Set problem ->
Reproduce, word for word, every line from the first one down to the line containing "link('icon_symbols', bm, wh, slide)", and nothing else.

★ ★ ★ ★

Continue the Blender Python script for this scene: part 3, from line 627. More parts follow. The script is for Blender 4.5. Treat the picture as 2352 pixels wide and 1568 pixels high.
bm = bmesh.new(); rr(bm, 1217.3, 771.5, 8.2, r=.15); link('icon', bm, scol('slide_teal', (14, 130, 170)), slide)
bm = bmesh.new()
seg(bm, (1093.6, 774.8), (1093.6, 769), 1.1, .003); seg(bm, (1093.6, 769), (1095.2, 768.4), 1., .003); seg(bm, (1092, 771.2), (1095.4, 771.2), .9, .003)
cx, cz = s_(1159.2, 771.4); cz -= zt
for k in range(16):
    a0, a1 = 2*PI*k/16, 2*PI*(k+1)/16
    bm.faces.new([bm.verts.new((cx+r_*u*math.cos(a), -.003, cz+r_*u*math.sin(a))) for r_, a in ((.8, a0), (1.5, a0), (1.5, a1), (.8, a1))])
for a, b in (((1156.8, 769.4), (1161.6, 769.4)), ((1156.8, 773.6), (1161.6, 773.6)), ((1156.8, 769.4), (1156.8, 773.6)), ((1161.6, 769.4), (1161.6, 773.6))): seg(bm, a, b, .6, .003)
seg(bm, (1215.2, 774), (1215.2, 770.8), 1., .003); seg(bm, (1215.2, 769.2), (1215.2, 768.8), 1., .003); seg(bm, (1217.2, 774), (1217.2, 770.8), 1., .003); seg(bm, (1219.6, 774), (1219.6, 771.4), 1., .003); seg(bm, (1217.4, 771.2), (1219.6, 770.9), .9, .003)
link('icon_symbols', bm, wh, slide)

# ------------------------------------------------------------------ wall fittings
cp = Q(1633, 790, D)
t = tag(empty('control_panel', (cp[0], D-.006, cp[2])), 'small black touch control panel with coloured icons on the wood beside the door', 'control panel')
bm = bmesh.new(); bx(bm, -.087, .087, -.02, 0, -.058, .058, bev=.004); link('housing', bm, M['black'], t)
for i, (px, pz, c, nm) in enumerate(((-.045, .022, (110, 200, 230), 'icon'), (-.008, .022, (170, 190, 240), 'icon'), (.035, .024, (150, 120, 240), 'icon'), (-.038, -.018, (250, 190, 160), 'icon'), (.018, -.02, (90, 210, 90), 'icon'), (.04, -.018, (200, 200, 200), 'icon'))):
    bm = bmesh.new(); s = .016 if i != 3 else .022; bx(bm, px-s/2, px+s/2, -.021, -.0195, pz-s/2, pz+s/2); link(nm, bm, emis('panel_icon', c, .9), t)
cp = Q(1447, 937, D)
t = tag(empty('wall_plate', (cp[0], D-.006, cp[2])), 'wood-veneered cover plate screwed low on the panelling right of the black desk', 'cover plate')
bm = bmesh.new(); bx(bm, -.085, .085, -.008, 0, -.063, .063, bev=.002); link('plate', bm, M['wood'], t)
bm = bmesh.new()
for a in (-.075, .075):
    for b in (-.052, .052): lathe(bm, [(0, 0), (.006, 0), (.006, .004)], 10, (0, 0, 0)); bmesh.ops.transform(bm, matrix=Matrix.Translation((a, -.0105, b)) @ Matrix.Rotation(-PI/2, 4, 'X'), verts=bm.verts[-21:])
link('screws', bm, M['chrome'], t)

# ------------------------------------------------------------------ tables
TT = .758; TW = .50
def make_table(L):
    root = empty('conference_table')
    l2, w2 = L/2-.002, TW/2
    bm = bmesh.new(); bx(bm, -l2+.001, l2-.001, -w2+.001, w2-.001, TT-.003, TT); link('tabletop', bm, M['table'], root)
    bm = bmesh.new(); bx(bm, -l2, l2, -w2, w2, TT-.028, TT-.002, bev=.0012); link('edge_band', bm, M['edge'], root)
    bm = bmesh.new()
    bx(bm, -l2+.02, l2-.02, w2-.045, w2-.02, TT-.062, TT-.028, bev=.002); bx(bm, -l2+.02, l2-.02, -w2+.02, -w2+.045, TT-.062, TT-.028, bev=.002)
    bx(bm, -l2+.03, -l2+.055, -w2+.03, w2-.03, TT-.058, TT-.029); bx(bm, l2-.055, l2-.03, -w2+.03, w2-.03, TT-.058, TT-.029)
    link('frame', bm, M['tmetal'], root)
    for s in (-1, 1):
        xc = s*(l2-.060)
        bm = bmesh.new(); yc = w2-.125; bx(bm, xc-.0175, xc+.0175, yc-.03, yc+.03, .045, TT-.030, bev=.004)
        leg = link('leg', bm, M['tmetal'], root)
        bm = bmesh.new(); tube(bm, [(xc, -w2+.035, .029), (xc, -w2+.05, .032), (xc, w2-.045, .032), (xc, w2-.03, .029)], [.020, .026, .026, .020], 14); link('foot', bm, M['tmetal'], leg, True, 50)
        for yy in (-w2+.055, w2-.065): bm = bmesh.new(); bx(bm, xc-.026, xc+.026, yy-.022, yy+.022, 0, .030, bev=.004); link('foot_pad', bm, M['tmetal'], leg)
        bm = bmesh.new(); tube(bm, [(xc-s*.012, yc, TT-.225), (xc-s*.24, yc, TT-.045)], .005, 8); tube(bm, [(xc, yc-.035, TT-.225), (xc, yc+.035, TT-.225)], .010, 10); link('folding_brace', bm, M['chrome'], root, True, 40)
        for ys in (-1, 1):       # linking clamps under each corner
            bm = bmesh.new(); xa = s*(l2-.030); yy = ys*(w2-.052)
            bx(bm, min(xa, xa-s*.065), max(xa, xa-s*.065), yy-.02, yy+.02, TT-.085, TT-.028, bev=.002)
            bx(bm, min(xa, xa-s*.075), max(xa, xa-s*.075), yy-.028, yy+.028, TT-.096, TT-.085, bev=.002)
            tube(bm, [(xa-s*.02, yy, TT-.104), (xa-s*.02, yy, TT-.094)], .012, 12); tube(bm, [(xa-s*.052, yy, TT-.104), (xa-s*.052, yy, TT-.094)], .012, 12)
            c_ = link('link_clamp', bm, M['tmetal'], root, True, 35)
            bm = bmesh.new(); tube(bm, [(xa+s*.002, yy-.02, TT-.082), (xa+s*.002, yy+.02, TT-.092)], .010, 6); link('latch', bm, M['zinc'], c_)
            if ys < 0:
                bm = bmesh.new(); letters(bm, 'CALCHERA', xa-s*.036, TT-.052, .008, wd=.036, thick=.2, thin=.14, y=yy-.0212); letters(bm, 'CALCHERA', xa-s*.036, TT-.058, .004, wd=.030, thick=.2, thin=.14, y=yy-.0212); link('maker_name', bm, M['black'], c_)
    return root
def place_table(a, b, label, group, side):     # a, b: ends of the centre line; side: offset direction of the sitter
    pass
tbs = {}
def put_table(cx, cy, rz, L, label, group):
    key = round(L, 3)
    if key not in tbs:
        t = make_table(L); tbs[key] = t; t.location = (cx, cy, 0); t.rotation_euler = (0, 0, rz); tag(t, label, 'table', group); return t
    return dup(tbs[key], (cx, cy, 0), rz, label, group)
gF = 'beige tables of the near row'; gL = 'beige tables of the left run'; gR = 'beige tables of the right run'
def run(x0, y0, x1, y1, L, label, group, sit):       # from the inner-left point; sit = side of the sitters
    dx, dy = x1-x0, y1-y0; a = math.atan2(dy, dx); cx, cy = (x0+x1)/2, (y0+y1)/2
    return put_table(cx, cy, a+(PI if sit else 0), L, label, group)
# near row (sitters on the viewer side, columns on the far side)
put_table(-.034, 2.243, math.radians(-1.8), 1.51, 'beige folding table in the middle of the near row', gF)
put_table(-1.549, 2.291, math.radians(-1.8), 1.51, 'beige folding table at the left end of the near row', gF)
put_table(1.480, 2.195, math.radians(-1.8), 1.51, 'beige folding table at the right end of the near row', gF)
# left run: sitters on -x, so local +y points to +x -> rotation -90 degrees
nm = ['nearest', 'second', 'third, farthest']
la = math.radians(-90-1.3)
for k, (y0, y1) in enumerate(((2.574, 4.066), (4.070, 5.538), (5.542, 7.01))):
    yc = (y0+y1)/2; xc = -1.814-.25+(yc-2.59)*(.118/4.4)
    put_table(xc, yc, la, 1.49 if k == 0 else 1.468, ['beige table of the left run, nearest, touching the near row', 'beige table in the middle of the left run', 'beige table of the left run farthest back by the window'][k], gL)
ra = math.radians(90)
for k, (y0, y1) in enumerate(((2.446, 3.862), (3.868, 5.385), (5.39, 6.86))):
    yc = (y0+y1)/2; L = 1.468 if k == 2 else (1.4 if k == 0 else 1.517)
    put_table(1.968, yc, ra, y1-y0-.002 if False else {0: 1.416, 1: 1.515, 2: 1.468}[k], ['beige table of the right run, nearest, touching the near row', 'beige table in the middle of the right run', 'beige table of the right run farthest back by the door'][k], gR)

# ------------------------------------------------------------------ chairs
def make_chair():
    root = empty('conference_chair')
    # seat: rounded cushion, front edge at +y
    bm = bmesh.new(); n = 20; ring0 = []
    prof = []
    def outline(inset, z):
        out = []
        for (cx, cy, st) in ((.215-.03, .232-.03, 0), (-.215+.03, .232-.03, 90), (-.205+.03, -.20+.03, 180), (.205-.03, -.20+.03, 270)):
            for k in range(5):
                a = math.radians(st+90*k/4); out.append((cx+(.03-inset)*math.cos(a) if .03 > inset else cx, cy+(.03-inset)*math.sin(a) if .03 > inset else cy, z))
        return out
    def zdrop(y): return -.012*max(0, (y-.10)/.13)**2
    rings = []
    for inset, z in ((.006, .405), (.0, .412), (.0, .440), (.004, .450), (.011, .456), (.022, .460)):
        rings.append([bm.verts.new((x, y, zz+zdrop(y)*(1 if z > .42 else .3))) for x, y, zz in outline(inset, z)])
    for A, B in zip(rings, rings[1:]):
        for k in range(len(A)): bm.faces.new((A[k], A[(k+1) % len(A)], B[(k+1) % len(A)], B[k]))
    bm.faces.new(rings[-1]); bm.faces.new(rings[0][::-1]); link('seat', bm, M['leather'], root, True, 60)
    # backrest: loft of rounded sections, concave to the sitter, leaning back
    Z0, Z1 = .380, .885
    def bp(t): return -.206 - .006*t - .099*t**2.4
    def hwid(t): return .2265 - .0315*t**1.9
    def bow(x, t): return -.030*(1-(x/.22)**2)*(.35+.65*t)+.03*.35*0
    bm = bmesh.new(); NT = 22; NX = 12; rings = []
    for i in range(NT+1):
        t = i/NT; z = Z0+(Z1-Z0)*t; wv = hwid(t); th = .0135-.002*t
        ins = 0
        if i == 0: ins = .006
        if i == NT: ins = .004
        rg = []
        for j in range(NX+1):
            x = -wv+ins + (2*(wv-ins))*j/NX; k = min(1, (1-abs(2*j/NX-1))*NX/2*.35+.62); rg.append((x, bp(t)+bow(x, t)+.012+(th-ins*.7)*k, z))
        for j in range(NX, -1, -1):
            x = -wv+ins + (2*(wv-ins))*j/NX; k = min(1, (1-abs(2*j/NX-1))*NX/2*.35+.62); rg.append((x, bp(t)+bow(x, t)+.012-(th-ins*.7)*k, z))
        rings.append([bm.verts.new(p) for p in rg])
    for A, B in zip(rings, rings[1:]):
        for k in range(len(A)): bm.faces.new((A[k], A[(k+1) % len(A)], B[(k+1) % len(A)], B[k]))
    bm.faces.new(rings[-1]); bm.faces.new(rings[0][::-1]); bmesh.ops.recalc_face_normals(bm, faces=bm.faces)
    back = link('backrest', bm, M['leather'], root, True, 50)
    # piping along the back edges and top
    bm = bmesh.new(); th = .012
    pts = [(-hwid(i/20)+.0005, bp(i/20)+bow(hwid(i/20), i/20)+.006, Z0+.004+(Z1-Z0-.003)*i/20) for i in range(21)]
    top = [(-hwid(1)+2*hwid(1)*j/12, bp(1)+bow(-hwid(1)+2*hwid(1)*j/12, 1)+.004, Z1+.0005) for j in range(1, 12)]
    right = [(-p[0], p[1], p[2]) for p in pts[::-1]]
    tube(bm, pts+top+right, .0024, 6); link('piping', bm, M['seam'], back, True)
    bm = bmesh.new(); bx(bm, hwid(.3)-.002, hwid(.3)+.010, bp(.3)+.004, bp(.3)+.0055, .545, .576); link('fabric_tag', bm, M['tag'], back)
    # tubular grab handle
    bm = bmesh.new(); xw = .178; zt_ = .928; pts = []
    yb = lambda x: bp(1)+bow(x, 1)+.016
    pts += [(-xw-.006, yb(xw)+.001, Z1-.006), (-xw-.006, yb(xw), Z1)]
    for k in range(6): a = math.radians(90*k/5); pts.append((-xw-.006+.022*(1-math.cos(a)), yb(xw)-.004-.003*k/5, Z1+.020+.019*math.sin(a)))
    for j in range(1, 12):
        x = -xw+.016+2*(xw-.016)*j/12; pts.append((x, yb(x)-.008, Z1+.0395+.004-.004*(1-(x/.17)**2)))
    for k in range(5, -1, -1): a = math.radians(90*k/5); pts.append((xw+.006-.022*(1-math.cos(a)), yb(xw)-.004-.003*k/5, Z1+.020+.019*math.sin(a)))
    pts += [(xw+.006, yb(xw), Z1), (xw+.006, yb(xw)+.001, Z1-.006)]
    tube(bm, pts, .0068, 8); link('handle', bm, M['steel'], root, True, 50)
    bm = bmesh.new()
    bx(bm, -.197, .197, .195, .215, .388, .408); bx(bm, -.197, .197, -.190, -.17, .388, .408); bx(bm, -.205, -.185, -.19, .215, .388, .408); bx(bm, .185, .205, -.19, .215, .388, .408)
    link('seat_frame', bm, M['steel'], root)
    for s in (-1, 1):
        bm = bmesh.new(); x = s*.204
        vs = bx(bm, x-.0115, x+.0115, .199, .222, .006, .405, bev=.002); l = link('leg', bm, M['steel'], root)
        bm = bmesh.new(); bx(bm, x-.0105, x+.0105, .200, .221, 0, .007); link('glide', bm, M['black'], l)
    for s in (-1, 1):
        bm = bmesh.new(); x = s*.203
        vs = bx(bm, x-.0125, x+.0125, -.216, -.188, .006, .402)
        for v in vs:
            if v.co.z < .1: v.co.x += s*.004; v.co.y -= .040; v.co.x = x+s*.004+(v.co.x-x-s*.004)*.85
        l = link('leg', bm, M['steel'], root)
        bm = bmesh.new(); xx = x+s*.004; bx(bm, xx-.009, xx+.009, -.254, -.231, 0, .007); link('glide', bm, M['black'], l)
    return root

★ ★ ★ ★

Problem solution ->
Continue the Blender Python script for this scene: part 3, from line 627. More parts follow. The script is for Blender 4.5. Treat the picture as 2352 pixels wide and 1568 pixels high.
bm = bmesh.new(); rr(bm, 1217.3, 771.5, 8.2, r=.15); link('icon', bm, scol('slide_teal', (14, 130, 170)), slide)
bm = bmesh.new()
seg(bm, (1093.6, 774.8), (1093.6, 769), 1.1, .003); seg(bm, (1093.6, 769), (1095.2, 768.4), 1., .003); seg(bm, (1092, 771.2), (1095.4, 771.2), .9, .003)
cx, cz = s_(1159.2, 771.4); cz -= zt
for k in range(16):
    a0, a1 = 2*PI*k/16, 2*PI*(k+1)/16
    bm.faces.new([bm.verts.new((cx+r_*u*math.cos(a), -.003, cz+r_*u*math.sin(a))) for r_, a in ((.8, a0), (1.5, a0), (1.5, a1), (.8, a1))])
for a, b in (((1156.8, 769.4), (1161.6, 769.4)), ((1156.8, 773.6), (1161.6, 773.6)), ((1156.8, 769.4), (1156.8, 773.6)), ((1161.6, 769.4), (1161.6, 773.6))): seg(bm, a, b, .6, .003)
seg(bm, (1215.2, 774), (1215.2, 770.8), 1., .003); seg(bm, (1215.2, 769.2), (1215.2, 768.8), 1., .003); seg(bm, (1217.2, 774), (1217.2, 770.8), 1., .003); seg(bm, (1219.6, 774), (1219.6, 771.4), 1., .003); seg(bm, (1217.4, 771.2), (1219.6, 770.9), .9, .003)
link('icon_symbols', bm, wh, slide)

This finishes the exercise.